I think of all the match-ups Mike Tyson could face in today’s era, this would be one of his toughest. Uysk is a slick southpaw with high-level boxing and good power. But cruiserweight is his natural size and while he has shown that he’s able to hold his own against bigger fighters like AJ and Daniel Dubious, I think he would get seriously hurt and put away against someone like Mike.

Dubious was able to hurt him to the body and unlike AJ, Mike will have no trouble closing the fight and making it scrappy. Uysk has a good commanding jab and has great lateral movement but I don’t think he’d have the punch resistance when the fight would inevitably become a brawl. He has the skill to win, I just don’t the Ukranian could compete physically.

Tyson’s pressure in his prime is tough for anyone to handle. But the fact is Mike would land heavy shots to the body that I’m doubtful he could absorb. This would be a very interesting fight but I think most professionals would side with Mike Tyson.

Would Mike Tyson Beat Deontay Wilder

After careful examination of their fights and styles, I would favor a prime Mike Tyson to win over Wilder. They are both aggressive power punchers but their styles are so different. Without a doubt Mike is technically better, using angles and combinations to set up power punches. Wilder, however, I think is a harder puncher. Mike had more spectacular knockouts but he didn’t purely rely on power and used clever angles to overwhelm his opponents.

While we have seen big improvements in Wilder’s technical ability, he is still quite one-dimensional in his approach, he sets up with the jab and waits for his opponents to walk onto a right hand. This strategy has served him incredibly well, producing 41 knockouts. However, against someone as creative and elusive as Mike, the chances of that right-hand landing flush would be quite slim.

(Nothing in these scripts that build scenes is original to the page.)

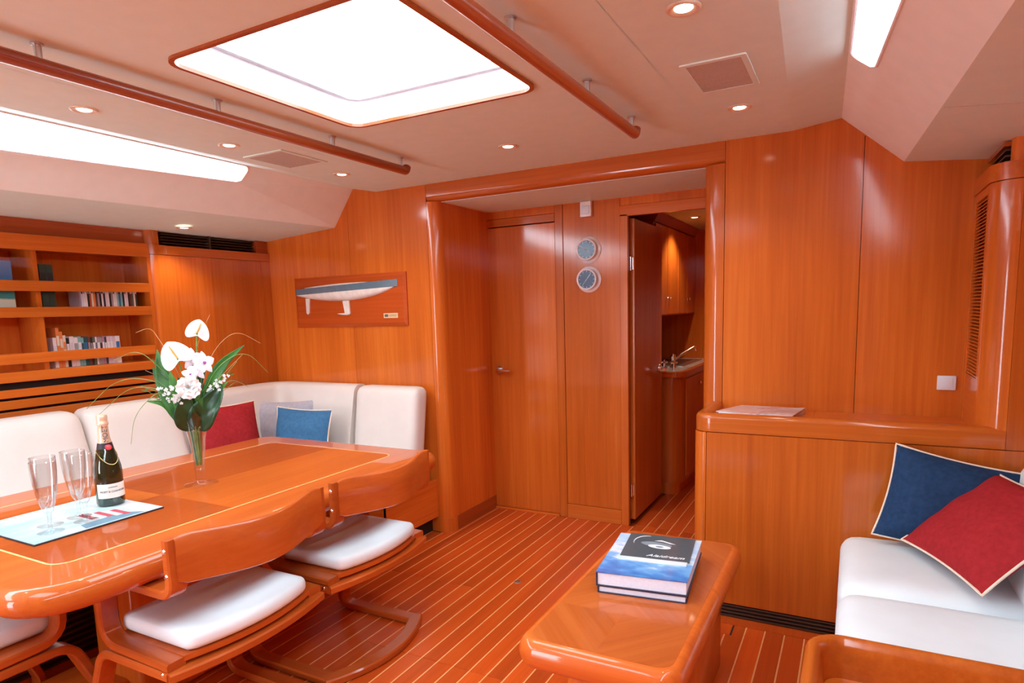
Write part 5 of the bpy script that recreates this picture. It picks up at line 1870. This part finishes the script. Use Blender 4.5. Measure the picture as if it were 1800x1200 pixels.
def downlight(x, y, label, z=None, w=LAMP_W):
    z = ZC if z is None else z
    t = thing('ceiling_downlight', (x, y, z), label, 'lamp', 'recessed ceiling downlights')
    bm = NB(); lathe(bm, [(0.044, -0.0004), (0.044, -0.003), (0.040, -0.006), (0.035, -0.006), (0.026, -0.0015), (0.023, -0.0012)], (x, y, z), 28)
    obj('trim_ring', bm, ring_m, t)
    bm = NB(); lathe(bm, [(0.0, -0.0035), (0.021, -0.0035), (0.024, -0.0012)], (x, y, z), 24)
    obj('bulb_face', bm, bulb_m, t)
    L = bpy.data.lights.new('downlight_beam', 'SPOT')
    L.energy = w
    L.color = LAMP_COL
    L.spot_size = R(120)
    L.spot_blend = 0.7
    L.shadow_soft_size = 0.03
    o = bpy.data.objects.new('downlight_beam', L)
    o.location = (0, 0, -0.02)
    COL.objects.link(o)
    o.parent = t


for (x, y, l) in ((-2.415, 1.37, 'lit downlight left of the left handrail, nearest the viewer'), (-2.412, 1.96, 'lit downlight left of the left handrail, beside the square grille'), (-2.43, 2.67, 'lit downlight in front of the half hull model'), (-1.425, 2.67, 'lit downlight between hatch and lobby opening'), (-0.41, 1.73, 'lit downlight at top right, nearest the viewer'), (-0.418, 2.67, 'lit downlight at right, close to the bulkhead')):
    downlight(x, y, l)
downlight(-3.40, 2.41, 'lit downlight in the low soffit above the side locker', z=zc(-3.40) - 0.0085 + 0.002)
downlight(-1.06, 4.85, 'lit downlight in the galley ceiling beyond the open door', z=2.0, w=18)
downlight(-2.43, 0.3, 'lit downlight of the left row behind the viewer')
downlight(-0.42, 0.3, 'lit downlight of the right row behind the viewer')


def grille(x0, x1, y0, y1, label, nm='ceiling_grille', rows=12):
    t = thing(nm, ((x0 + x1) / 2, (y0 + y1) / 2, ZC), label, 'grille')
    bm = NB()
    ring = [[bm.verts.new((p[0], p[1], z)) for p in q] for q, z in ((rrect(x0, x1, y0, y1, .004, 2), ZC - .0004), (rrect(x0, x1, y0, y1, .004, 2), ZC - .005), (rrect(x0 + .018, x1 - .018, y0 + .018, y1 - .018, .003, 2), ZC - .005), (rrect(x0 + .018, x1 - .018, y0 + .018, y1 - .018, .003, 2), ZC - .0004))]
    loft(bm, ring, True)
    obj('grille_frame', bm, ceil_m, t, smooth=False)
    for i in range(rows):
        y_ = y0 + .018 + (y1 - y0 - .036) * (i + .15) / rows
        obj('grille_slat', Box(x0 + .019, x1 - .019, y_, y_ + (y1 - y0 - .036) / rows * .93, ZC - .004, ZC - .001), grille_m, t, smooth=False)


grille(-2.535, -2.285, 2.13, 2.42, 'square beige ceiling grille beside the left handrail')
grille(-0.515, -0.315, 2.115, 2.425, 'square beige ceiling grille between the two right downlights')
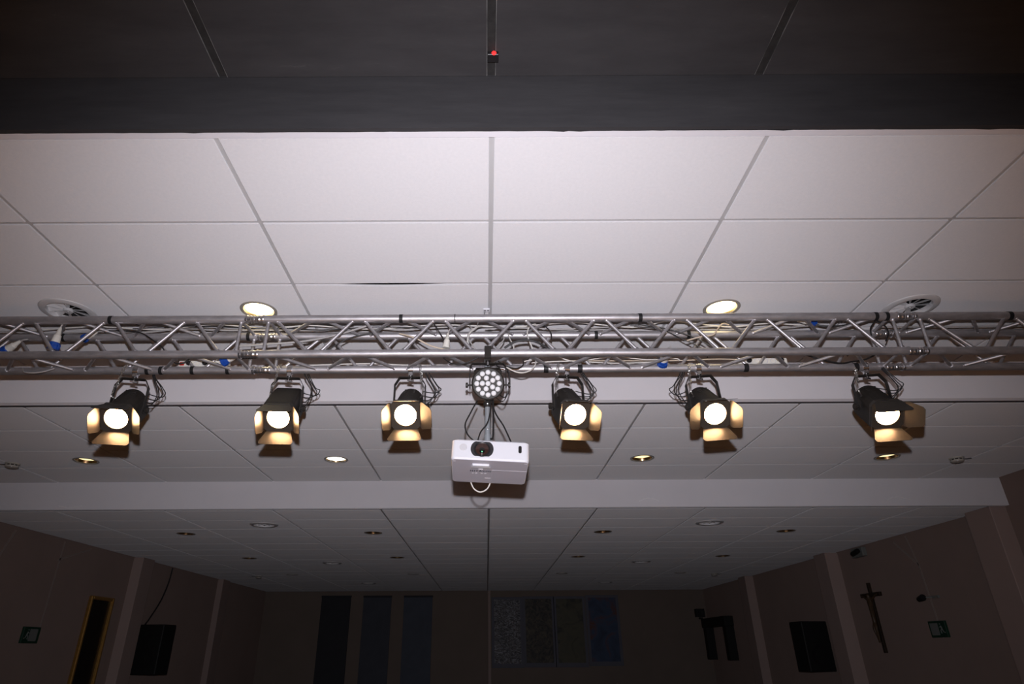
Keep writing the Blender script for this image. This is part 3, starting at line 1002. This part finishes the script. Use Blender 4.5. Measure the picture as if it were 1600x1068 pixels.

That being said, I think Mike’s movement would be overwhelming and his angles would create an opening for him to finish Wilder inside four rounds.

Would Mike Tyson Beat Tyson Fury

This is a tough one. Would Tyson Fury beat the man he was named after? Frankly, I can’t make a prediction. Mike has the sharper punches and power but Fury is nearly a foot taller than him and 50lbs heavier. But size isn’t the real issue. At his best, Tyson Fury is a masterful boxer who can also punch. This combined with his freakish proportions means he would be a challenge for every heavyweight in history. He’s deceptively fast and moves very well for a man of his stature.

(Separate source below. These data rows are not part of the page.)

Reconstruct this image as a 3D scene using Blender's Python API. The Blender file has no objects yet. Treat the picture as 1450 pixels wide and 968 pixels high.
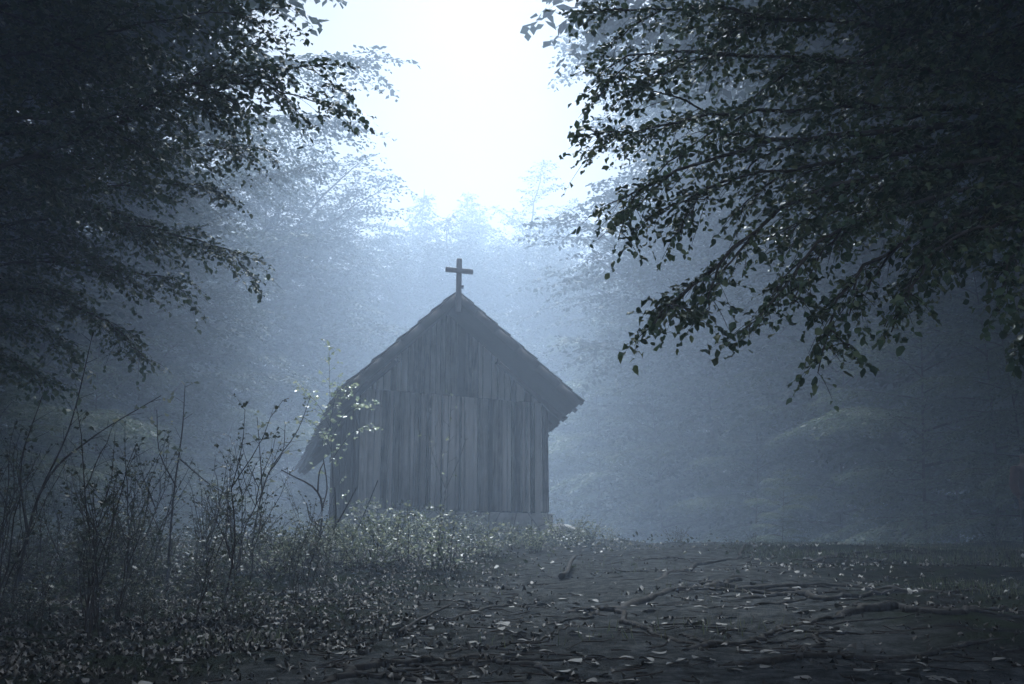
import bpy, math, random
import numpy as np
from mathutils import Vector

R = np.random.default_rng(7)
random.seed(7)
SC = bpy.context.scene
COL = SC.collection
rad = math.radians

# ------------------------------------------------------------------ camera
FPX, YH = 1600.0, 880.0            # focal length in photo pixels, eye level row
TILT = math.atan((YH - 484) / FPX)
CT, ST = math.cos(TILT), math.sin(TILT)
cam = bpy.data.cameras.new('camera')
cam.sensor_width = 36
cam.lens = FPX / 1450 * 36
cam.clip_start, cam.clip_end = 0.05, 1000
camo = bpy.data.objects.new('camera', cam)
COL.objects.link(camo)
camo.rotation_euler = (rad(90) + TILT, 0, 0)
SC.camera = camo


def ray(px, py):
    X = (px - 725) / FPX
    U = -(py - 484) / FPX
    return np.array([X, CT - U * ST, ST + U * CT])


def at(px, py, Y):
    v = ray(px, py)
    return v * (Y / v[1])


# ------------------------------------------------------------------ noise
def _hash(ix, iy, s):
    h = (ix.astype(np.int64) * 374761393 + iy.astype(np.int64) * 668265263 + s * 974634777) & 0x7fffffff
    h = ((h ^ (h >> 13)) * 1274126177) & 0x7fffffff
    return ((h ^ (h >> 16)) & 0xffff) / 65535.0


def vnoise(x, y, s=0):
    x = np.asarray(x, float); y = np.asarray(y, float)
    ix, iy = np.floor(x), np.floor(y)
    fx, fy = x - ix, y - iy
    fx = fx * fx * (3 - 2 * fx); fy = fy * fy * (3 - 2 * fy)
    a = _hash(ix, iy, s); b = _hash(ix + 1, iy, s); c = _hash(ix, iy + 1, s); d = _hash(ix + 1, iy + 1, s)
    return (a * (1 - fx) + b * fx) * (1 - fy) + (c * (1 - fx) + d * fx) * fy - 0.5


def fbm(x, y, s=0, o=4):
    t = 0; a = 1
    for k in range(o):
        t = t + a * vnoise(np.asarray(x) * 2 ** k + 17 * k, np.asarray(y) * 2 ** k - 9 * k, s + k)
        a *= 0.5
    return t


def sstep(a, b, x):
    t = np.clip((np.asarray(x, float) - a) / (b - a), 0, 1)
    return t * t * (3 - 2 * t)


# ------------------------------------------------------------------ terrain height
def path_mask(x, y):
    x = np.asarray(x, float); y = np.asarray(y, float)
    c = 0.25 + 0.13 * (y - 4) + 0.25 * np.sin(y * 0.35)
    w = 1.35 + 0.02 * y
    d = np.abs(x - c + 0.9 * fbm(x * 0.5, y * 0.5, 31, 3)) / w
    return (1 - sstep(0.7, 1.25, d)) * (1 - sstep(19, 24, y))


def gz(x, y, fine=True):
    x = np.asarray(x, float); y = np.asarray(y, float)
    side = sstep(0.8, 4.0, x)
    yc = 22.5 - 3.2 * side
    k = 1.2
    u = (y - yc) / k
    over = np.where(u > 30, u, np.log1p(np.exp(np.clip(u, -40, 30)))) * k     # metres beyond the crest
    z = -0.68 + 0.104 * (y - over)
    z = z - (0.065 * side) * over * np.exp(-over / 22)                     # falls away behind the crest
    z = z - 0.012 * over
    z = z + 0.07 * fbm(x * 0.55, y * 0.55, 13, 3) * sstep(6, 12, y)
    z = z + 0.10 * fbm(x * 0.22, y * 0.22, 3, 3) * sstep(2, 8, y)
    # low bank the chapel stands on
    z = z + 0.13 * np.exp(-((x + 1.6) / 3.4) ** 2 - ((y - 24.5) / 3.6) ** 2)
    # root ridges across the right side of the slope
    rr = np.sin(y * 1.5 + 1.6 * vnoise(x * 0.3, y * 0.2, 8) * 3 + 0.25 * x)
    z = z + 0.055 * np.maximum(rr, 0) ** 2 * sstep(0.3, 2.5, x) * sstep(6, 9, y) * (1 - sstep(16, 20, y))
    if fine:
        pm = path_mask(x, y)
        near = 1 - sstep(24, 34, y)
        z = z + (0.05 * fbm(x * 1.6, y * 1.6, 11, 3) + (0.030 - 0.014 * pm) * fbm(x * 6, y * 6, 21, 3)) * near
    # wooded hill behind and beside the clearing
    z = z + 0.20 * np.maximum(y - 66, 0) + 0.30 * np.maximum(np.abs(x) - 27, 0)
    return z


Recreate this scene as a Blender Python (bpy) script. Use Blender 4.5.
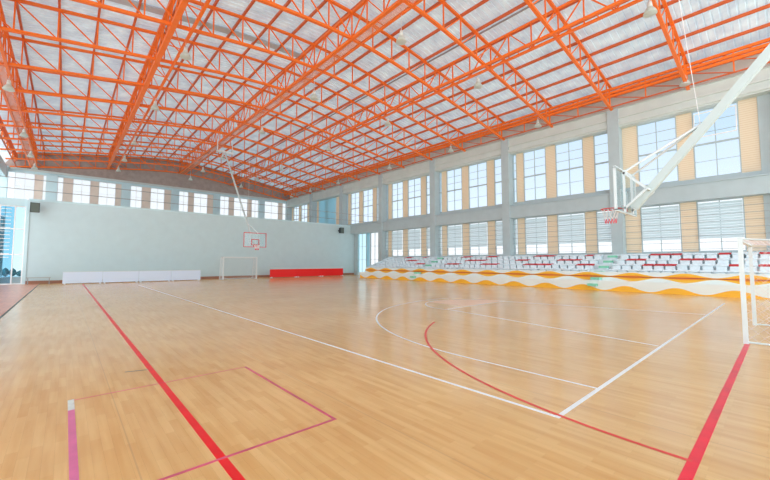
import bpy, bmesh, math, random
from mathutils import Vector, Matrix
random.seed(7)
for o in list(bpy.data.objects): bpy.data.objects.remove(o)
SC = bpy.context.scene
COL = SC.collection
PI = math.pi

# ------------------------------------------------------------------ camera
F_PX = 357.0; CAM_H = 1.57; YAW = 41.8; PITCH = math.degrees(math.atan(22 / 357))
cam = bpy.data.cameras.new('camera'); cam.sensor_width = 36; cam.lens = 36 * F_PX / 770
cam.clip_start = .05; cam.clip_end = 500
co = bpy.data.objects.new('camera', cam); COL.objects.link(co)
co.location = (0, 0, CAM_H); co.rotation_euler = (math.radians(90 + PITCH), 0, -math.radians(YAW))
SC.camera = co

# ------------------------------------------------------------------ light
SUN_STRENGTH = 0.3
WORLD_STRENGTH = 1.0
GLOW_STRENGTH = 2.75
SC.view_settings.view_transform = 'Standard'; SC.view_settings.look = 'None'
SC.view_settings.gamma = 1.0; SC.view_settings.use_curve_mapping = False
SC.view_settings.exposure = 0.0
w = bpy.data.worlds.new('sky'); SC.world = w; w.use_nodes = True
nt = w.node_tree; nt.nodes.clear()
tc = nt.nodes.new('ShaderNodeTexCoord'); sp = nt.nodes.new('ShaderNodeSeparateXYZ')
rp = nt.nodes.new('ShaderNodeValToRGB'); bg = nt.nodes.new('ShaderNodeBackground'); ou = nt.nodes.new('ShaderNodeOutputWorld')
nt.links.new(tc.outputs['Generated'], sp.inputs[0]); nt.links.new(sp.outputs['Z'], rp.inputs[0])
rp.color_ramp.elements[0].position = 0.0; rp.color_ramp.elements[0].color = (1.25, 1.27, 1.27, 1)
rp.color_ramp.elements[1].position = .35; rp.color_ramp.elements[1].color = (.80, .93, 1.04, 1)
nt.links.new(rp.outputs[0], bg.inputs[0])
# the sky is brightest behind and to the left of the camera, raised there as added fill light
dt = nt.nodes.new('ShaderNodeVectorMath'); dt.operation = 'DOT_PRODUCT'; dt.inputs[1].default_value = (-.72, -.66, .2)
nt.links.new(tc.outputs['Generated'], dt.inputs[0])
mr = nt.nodes.new('ShaderNodeMapRange'); mr.interpolation_type = 'SMOOTHSTEP'
mr.inputs['From Min'].default_value = .15; mr.inputs['From Max'].default_value = .95
mr.inputs['To Min'].default_value = WORLD_STRENGTH; mr.inputs['To Max'].default_value = GLOW_STRENGTH
nt.links.new(dt.outputs['Value'], mr.inputs['Value']); nt.links.new(mr.outputs[0], bg.inputs[1])
nt.links.new(bg.outputs[0], ou.inputs[0])
sun = bpy.data.lights.new('sun', 'SUN'); sun.energy = SUN_STRENGTH; sun.angle = math.radians(4); sun.color = (1, .98, .96)
so = bpy.data.objects.new('sun', sun); COL.objects.link(so); so.rotation_euler = (math.radians(8), math.radians(-22), 0)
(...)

So while I’m sure Mike would be able to close the distance in the early rounds, I don’t know if he be able to put Fury away. If Fury were able to survive the early rounds, I think he’d start to take control of the fight with his jab and maybe edge his way to a points victory. What we do know, is that unless as long as Tyson Fury is breathing, he’ll lift himself up from the canvas and continue to fight until the final bell.

I don’t think this fight would be a rare instance where no one gets knocked out. The winner would probably get the decision on the scorecards and it would be razor-thin. Fury’s last performance against Nnganou has left some questions about the holes in his game but to me, it looks like it was simply a bad night for the lineal champion. Regardless, at his best Fury is an elite heavyweight, and its impossible to make an educated guess with these two.


Mike Tyson was a generational talent and while there is plenty of talent among the modern heavyweights, something does seem to have been lost in the division. The Klitschko era undoubtedly sucked the fun out of heavyweight boxing and started the trend of the top fighters not competing. Only until Tyson Fury dethroned Klitschko in 2015 did this start to change.